GIVEN PROBLEM – Every line below that holds the string "material" should be copied out.

INFORMATION SUPPLIED –
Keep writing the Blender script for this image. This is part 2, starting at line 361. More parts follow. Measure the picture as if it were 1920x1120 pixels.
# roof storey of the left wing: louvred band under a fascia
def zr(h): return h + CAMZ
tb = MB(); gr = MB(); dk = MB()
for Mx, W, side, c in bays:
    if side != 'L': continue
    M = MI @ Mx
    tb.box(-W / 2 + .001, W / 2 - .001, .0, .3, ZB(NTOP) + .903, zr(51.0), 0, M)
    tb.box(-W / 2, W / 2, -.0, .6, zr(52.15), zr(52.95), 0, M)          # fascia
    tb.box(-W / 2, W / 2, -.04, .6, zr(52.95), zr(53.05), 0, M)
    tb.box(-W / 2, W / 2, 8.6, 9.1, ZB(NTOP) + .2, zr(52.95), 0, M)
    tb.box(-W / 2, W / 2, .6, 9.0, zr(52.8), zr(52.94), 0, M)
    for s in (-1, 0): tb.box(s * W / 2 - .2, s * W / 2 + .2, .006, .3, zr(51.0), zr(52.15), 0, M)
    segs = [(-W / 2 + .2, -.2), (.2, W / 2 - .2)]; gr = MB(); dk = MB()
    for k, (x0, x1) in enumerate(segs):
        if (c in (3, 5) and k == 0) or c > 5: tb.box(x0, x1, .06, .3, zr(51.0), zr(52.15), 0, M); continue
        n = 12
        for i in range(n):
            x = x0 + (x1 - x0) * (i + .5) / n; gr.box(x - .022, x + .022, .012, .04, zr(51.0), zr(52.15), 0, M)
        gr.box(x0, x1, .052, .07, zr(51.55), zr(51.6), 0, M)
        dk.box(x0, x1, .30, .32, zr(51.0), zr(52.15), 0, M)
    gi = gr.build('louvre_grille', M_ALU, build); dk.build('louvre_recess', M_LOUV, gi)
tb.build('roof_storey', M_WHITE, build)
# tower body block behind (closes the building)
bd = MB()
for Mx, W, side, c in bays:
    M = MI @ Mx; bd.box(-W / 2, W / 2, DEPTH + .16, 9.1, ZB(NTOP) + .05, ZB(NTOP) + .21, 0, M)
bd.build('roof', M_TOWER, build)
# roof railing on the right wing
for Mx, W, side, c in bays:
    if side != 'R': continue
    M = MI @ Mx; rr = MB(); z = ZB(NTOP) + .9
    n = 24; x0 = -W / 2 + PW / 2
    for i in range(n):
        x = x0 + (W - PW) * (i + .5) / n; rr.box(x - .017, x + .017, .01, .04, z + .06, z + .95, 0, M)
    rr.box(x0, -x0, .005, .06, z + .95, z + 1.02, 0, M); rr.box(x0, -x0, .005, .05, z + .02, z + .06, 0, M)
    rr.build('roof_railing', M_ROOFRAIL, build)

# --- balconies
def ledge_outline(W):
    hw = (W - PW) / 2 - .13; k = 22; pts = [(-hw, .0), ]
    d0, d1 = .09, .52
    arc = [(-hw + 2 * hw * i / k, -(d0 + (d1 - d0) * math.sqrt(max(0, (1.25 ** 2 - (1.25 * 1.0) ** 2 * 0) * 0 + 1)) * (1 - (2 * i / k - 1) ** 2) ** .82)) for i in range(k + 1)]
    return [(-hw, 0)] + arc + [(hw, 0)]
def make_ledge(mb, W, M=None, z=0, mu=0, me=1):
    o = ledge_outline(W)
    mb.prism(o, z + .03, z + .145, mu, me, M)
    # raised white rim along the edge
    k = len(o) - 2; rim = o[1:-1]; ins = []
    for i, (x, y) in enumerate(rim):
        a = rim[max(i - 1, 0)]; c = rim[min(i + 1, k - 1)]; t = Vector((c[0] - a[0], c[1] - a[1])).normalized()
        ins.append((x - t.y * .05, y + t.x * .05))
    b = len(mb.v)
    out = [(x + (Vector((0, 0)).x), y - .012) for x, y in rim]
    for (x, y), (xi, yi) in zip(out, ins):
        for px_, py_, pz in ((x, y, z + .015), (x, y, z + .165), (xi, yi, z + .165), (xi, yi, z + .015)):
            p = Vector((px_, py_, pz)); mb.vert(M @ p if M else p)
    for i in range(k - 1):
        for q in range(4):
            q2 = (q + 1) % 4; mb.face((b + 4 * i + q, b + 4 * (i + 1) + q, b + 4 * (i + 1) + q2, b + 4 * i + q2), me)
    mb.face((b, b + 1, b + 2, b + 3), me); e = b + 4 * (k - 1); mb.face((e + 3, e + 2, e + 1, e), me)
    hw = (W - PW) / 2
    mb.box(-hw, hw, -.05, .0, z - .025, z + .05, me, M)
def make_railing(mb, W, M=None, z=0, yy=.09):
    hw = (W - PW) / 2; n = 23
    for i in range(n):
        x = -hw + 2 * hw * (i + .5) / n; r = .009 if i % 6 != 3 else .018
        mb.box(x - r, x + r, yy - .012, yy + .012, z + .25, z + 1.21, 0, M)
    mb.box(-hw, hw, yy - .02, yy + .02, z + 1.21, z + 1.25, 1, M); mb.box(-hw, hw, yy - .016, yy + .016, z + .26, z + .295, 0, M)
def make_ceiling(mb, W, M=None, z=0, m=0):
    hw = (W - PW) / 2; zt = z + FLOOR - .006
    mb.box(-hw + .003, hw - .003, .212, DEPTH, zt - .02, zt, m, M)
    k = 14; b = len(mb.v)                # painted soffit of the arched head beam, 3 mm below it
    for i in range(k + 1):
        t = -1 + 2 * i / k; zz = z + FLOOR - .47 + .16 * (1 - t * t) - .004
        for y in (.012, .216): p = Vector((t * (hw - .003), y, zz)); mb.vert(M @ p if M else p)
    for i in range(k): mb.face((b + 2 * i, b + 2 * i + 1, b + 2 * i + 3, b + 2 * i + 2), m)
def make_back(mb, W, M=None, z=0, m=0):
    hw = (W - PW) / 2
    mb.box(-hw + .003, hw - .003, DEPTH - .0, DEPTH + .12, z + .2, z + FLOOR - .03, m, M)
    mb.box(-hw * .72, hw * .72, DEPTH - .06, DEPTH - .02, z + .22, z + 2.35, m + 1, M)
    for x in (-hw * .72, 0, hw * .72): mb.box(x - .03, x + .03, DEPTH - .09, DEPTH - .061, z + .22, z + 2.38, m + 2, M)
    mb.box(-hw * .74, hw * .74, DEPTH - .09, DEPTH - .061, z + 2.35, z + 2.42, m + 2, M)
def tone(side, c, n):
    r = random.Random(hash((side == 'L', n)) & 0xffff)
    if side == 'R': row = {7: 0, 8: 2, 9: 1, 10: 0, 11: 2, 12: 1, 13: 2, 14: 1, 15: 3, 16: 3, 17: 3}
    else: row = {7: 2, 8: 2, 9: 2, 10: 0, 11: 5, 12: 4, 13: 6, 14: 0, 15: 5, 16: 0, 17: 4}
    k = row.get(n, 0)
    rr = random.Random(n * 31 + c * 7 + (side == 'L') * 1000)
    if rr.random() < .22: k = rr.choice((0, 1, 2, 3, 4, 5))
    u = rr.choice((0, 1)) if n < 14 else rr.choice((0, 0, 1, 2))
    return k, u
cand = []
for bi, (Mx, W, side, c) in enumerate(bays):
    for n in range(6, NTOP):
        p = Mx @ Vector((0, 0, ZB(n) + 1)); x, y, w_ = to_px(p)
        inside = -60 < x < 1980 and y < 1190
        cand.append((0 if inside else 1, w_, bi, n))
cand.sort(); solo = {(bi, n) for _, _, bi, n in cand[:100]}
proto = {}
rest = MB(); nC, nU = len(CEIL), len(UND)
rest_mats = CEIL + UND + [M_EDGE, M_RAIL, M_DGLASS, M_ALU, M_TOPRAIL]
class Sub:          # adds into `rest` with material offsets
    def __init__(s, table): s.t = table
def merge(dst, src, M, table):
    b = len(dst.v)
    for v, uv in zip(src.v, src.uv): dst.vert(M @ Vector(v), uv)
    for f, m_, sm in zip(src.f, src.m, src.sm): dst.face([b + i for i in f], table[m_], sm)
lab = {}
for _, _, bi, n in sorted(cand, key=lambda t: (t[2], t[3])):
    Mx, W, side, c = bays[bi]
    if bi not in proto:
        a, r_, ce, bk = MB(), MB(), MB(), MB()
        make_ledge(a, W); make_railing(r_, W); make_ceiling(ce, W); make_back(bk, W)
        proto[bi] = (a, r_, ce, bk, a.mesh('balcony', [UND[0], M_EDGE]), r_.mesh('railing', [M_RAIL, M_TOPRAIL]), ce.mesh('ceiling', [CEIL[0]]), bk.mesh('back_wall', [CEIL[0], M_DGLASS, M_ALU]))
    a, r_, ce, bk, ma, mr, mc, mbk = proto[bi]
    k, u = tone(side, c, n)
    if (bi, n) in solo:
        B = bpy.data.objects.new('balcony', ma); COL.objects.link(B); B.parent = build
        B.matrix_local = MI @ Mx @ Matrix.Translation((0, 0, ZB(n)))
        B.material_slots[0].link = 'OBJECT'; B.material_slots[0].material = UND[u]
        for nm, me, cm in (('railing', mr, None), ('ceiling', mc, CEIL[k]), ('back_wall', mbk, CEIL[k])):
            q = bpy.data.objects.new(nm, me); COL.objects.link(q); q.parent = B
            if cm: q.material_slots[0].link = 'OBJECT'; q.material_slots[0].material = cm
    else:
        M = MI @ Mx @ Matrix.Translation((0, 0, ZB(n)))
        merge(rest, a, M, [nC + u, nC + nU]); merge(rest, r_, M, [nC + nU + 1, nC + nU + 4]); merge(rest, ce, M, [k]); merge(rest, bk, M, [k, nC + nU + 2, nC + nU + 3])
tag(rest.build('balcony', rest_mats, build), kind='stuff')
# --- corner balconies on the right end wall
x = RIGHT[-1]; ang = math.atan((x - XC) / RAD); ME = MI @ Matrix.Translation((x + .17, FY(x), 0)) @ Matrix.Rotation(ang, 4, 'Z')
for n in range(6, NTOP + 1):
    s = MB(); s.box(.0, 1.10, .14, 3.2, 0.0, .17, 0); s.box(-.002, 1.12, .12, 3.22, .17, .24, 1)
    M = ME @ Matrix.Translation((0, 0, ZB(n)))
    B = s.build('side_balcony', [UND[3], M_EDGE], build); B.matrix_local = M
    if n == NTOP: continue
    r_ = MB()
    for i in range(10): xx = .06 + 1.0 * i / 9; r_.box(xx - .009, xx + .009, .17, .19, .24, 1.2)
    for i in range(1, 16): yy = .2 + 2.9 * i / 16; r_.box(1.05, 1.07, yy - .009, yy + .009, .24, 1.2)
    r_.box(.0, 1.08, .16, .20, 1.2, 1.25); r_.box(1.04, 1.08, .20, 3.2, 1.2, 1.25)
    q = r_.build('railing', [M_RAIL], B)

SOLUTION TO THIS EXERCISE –
class Sub:          # adds into `rest` with material offsets
        B.material_slots[0].link = 'OBJECT'; B.material_slots[0].material = UND[u]
            if cm: q.material_slots[0].link = 'OBJECT'; q.material_slots[0].material = cm